A vitória acachapante de Rafaela Silva, porém, não foi capaz
de frear o duro tribunal das redes sociais. No mesmo dia em que o Brasil
ganhava seu primeiro ouro, no tatame, perto dali, na piscina, a nadadora
brasileira Joanna Maranhão ficava de fora da semifinal dos 200 metros Medley. Os inquisidores
da Internet rapidamente reagiram com ofensas, xingando a nadadora e remexendo
em uma história pesada do seu passado.
Mas, ainda que longe dos tatames, Joanna não fugiu da briga.
“As pessoas não gostarem do meu rendimento é um direito delas”, disse a atleta
ao canal SporTV. “Nem todo mundo compreende a grandiosidade e a competitividade
que é a natação mundial, o quanto que brigamos para chegar na final. Mas
desejar que eu seja estuprada, que minha mãe morra, que um bandido me mate, que
eu me afogue. Falar que a história da minha infância foi algo que inventei para
estar na mídia, isso ultrapassa”, disse.
Em 2008, a nadadora reuniu forças para revelar publicamente
em uma entrevista que sofreu abuso sexual de ex-treinador, Eugênio Miranda.
Agora, tanto tempo depois, usam dessa história para atingir a nadadora, que
reagiu. “Quando vem para a história da minha infância, o desrespeito às
mulheres, pelo fato de ser do Nordeste, aí vou ter que tomar medidas
jurídicas”, afirmou ao canal de TV.
Poucas horas depois da derrota de Joanna, o Estádio Deodoro
era palco de uma cena que entrou para a história das olimpíadas, sem envolver
medalhas. A jogadora de rugby da seleção brasileira, Isadora Cerullo, foi
pedida em casamento. Por sua namorada. E aceitou, beijando-a na frente de toda a
imprensa e da torcida. A cena ocorreu após a Austrália ser coroada com o ouro.
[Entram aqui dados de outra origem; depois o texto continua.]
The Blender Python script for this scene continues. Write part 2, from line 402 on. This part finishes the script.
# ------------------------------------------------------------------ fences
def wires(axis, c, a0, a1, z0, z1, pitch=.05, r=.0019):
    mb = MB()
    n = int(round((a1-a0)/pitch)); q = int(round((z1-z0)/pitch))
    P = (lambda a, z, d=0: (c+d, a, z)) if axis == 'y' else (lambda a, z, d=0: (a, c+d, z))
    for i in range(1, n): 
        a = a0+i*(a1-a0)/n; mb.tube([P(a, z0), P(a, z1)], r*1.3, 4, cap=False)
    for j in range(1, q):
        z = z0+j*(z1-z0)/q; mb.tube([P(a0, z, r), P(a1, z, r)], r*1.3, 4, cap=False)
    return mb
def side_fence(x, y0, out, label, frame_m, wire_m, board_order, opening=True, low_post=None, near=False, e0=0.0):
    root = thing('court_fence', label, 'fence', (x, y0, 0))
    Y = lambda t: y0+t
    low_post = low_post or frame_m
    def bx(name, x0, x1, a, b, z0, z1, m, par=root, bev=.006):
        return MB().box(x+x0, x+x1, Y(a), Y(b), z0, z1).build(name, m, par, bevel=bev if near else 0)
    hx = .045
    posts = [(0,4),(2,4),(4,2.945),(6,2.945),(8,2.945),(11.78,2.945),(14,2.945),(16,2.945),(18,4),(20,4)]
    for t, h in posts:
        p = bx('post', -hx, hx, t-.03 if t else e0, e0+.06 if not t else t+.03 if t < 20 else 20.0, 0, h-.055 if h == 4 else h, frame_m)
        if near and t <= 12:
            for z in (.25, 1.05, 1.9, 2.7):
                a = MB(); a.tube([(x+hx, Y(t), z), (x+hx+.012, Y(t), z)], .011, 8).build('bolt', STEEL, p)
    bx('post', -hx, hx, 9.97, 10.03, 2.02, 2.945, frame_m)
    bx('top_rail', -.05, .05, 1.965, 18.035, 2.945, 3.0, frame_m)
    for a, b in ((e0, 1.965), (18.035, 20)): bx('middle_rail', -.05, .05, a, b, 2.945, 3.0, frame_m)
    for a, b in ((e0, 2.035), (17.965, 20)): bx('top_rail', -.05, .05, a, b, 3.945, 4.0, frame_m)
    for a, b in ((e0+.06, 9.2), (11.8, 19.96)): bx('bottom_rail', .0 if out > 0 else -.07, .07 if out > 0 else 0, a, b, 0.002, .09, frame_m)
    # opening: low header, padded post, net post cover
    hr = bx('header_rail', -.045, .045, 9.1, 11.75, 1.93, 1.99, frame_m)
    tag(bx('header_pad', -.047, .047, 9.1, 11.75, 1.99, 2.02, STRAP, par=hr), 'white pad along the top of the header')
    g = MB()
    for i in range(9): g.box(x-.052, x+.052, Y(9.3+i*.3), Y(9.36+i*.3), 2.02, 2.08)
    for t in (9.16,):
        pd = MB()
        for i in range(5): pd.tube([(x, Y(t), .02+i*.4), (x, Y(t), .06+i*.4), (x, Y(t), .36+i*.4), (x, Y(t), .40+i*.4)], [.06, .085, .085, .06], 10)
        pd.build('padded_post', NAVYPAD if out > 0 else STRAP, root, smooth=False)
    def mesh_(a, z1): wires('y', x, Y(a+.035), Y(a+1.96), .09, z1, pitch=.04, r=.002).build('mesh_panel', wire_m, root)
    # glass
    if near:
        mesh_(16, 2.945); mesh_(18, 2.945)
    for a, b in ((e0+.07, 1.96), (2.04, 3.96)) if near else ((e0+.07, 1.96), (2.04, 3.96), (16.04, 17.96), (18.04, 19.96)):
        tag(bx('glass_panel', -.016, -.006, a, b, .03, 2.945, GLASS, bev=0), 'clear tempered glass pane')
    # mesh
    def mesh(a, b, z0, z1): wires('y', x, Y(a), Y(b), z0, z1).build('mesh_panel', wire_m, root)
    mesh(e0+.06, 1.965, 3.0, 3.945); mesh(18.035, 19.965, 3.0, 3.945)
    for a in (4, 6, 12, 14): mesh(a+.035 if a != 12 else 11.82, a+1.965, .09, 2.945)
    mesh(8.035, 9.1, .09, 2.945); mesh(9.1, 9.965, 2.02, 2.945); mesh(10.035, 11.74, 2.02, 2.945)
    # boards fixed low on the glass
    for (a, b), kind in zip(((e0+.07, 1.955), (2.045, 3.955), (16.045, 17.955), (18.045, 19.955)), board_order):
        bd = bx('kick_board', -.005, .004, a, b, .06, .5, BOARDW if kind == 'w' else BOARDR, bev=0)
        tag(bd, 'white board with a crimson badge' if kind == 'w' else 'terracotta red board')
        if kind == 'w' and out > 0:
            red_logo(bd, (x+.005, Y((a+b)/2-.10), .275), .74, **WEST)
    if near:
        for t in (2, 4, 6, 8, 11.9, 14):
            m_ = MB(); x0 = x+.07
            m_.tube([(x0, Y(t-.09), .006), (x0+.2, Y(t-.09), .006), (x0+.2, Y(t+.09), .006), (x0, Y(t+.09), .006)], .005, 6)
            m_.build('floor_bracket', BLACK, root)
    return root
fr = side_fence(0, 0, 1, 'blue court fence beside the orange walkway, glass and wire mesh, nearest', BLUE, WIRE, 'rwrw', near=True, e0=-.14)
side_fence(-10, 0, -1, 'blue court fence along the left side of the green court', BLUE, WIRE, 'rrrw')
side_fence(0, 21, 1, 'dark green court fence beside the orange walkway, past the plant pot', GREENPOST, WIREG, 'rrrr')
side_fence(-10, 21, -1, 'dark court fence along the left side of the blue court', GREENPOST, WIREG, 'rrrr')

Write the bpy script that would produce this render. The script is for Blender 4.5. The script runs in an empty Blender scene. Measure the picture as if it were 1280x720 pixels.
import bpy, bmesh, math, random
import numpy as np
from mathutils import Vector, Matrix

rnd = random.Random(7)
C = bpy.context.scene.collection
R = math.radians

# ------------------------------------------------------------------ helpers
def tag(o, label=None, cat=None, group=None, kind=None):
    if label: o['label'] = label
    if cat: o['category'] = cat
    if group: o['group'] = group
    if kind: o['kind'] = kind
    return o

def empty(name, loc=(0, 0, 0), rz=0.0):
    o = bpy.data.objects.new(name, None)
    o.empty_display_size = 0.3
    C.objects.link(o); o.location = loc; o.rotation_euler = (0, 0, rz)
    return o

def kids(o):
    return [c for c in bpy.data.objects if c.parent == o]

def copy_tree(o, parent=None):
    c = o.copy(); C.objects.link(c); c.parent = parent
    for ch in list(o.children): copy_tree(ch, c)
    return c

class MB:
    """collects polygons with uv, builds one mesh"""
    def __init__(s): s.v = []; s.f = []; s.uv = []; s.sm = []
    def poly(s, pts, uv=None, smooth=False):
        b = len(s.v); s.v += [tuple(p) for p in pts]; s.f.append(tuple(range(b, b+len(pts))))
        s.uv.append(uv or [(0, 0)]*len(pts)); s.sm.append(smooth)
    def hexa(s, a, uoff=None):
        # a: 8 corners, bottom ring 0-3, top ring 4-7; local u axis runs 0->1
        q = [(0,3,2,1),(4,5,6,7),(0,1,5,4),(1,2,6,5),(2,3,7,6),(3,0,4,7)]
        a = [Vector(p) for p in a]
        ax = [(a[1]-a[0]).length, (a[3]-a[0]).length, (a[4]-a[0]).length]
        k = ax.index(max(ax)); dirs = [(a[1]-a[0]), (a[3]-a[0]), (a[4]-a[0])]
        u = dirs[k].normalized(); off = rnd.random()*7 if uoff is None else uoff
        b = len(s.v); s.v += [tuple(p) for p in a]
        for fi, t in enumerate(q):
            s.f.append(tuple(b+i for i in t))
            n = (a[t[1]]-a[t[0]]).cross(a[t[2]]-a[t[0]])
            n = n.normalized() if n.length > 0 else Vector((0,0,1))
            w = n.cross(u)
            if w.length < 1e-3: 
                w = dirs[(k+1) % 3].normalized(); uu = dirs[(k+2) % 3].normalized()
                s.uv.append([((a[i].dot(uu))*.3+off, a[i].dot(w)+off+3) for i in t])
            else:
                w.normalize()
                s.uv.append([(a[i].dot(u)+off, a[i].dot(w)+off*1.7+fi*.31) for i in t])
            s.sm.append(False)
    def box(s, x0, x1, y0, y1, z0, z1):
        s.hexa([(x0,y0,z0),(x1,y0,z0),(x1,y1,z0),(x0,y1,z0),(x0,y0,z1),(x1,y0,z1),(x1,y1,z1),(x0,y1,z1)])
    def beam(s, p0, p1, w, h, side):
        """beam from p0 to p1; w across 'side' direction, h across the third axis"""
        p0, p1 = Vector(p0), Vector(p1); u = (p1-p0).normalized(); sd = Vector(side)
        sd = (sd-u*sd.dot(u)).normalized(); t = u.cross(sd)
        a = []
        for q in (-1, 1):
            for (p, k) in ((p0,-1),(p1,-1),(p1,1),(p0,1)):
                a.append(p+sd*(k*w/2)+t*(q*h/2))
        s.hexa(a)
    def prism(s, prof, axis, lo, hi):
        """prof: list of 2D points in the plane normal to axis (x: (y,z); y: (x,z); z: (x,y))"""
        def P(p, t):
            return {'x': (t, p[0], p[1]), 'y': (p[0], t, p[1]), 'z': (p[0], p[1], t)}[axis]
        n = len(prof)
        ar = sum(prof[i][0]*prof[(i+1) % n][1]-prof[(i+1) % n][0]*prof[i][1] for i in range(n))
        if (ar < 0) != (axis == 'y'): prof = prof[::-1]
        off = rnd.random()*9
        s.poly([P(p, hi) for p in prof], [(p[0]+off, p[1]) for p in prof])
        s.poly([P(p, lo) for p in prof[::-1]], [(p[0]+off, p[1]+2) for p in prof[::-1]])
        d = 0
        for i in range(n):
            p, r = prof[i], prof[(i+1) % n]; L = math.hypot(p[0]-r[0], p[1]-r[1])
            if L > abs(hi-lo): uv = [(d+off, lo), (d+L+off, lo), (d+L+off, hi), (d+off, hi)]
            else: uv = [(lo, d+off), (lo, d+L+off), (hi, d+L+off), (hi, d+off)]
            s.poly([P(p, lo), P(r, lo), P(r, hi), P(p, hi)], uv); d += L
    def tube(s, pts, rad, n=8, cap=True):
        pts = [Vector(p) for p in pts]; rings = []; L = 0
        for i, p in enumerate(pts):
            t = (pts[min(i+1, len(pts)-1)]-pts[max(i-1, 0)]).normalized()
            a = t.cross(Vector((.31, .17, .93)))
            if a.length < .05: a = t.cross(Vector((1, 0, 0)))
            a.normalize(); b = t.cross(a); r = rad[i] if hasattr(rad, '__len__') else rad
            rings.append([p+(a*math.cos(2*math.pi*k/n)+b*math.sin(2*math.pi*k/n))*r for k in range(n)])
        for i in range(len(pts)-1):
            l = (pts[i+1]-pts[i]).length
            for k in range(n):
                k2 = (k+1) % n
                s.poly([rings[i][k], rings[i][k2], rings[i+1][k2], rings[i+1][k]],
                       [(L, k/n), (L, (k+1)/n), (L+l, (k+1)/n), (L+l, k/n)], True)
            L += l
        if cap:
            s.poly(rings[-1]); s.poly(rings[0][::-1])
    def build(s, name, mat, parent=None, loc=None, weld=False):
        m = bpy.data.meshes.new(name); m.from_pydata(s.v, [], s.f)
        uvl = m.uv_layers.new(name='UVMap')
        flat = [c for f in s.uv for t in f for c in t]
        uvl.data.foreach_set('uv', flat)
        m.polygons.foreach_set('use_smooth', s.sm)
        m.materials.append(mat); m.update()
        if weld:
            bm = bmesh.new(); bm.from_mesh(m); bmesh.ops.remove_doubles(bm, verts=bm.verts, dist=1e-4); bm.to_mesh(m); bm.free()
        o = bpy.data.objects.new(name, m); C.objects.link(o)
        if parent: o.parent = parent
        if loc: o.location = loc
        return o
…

O Brasil não subiu no pódio com o rugby, mas em tempos de estatuto da família,
a jogadora, cuja foto rodou o mundo, ganharia fácil uma medalha pela luta
contra o preconceito.
O simples fato de esta ser a Olimpíada com a maior
participação feminina da história (45% das atletas são mulheres) já seria um
dado a ser minimamente comemorado. Mas isso é pouco. As atletas brasileiras
querem disputar também o protagonismo dos Jogos, no quadro de medalhas, com
suas desafiantes histórias, e não só encaixadas nos estereótipos de gênero. E
até o momento vem conseguindo.
São elas que estão carregando nas costas o peso da
expectativa e da busca de uma alegria da pátria do futebol. A seleção brasileira
feminina ganhou o primeiro jogo por 3 a 1 contra a China, na sexta-feira. Na
partida seguinte, no sábado, fez mais bonito ainda e deu uma goleada na Suécia,
vencendo por 5 a 1. Nesta terça, empatou em 0 a 0 contra a África do Sul, mas
ainda assim saíram de campo aplaudidas em Manaus. Enquanto isso, a seleção
masculina de futebol amarga uma triste decadência: ficou no zero a zero nas
duas partidas que jogou até o momento.
Não é à toa que se tornou emblemática a imagem da camiseta da
seleção com o nome de Neymar - riscado. Por cima, aparece escrito Marta, a
estrela do futebol feminino. Não é pouca coisa. A maioria do tempo, as
mulheres, apesar dos avanços históricos e recentes que ajudaram inclusive a
disputar modalidades olímpicas reservadas aos homens, sequer aparecem lado a
lado com os homens. Elas ganham menos (inclusive no esporte, basta ver as
diferenças salariais nas equipes de futebol e vôlei brasileiros), trabalham
mais, são a maior parcela de vítimas de violência doméstica e nem sendo figuras
públicas escapam de escrutínio preconceituoso. É por isso que a Rio 2016, a
julgar pelos últimos dias, parece emplacar um novo bordão para sepultar o
clichê machista: agora é lute como uma mulher.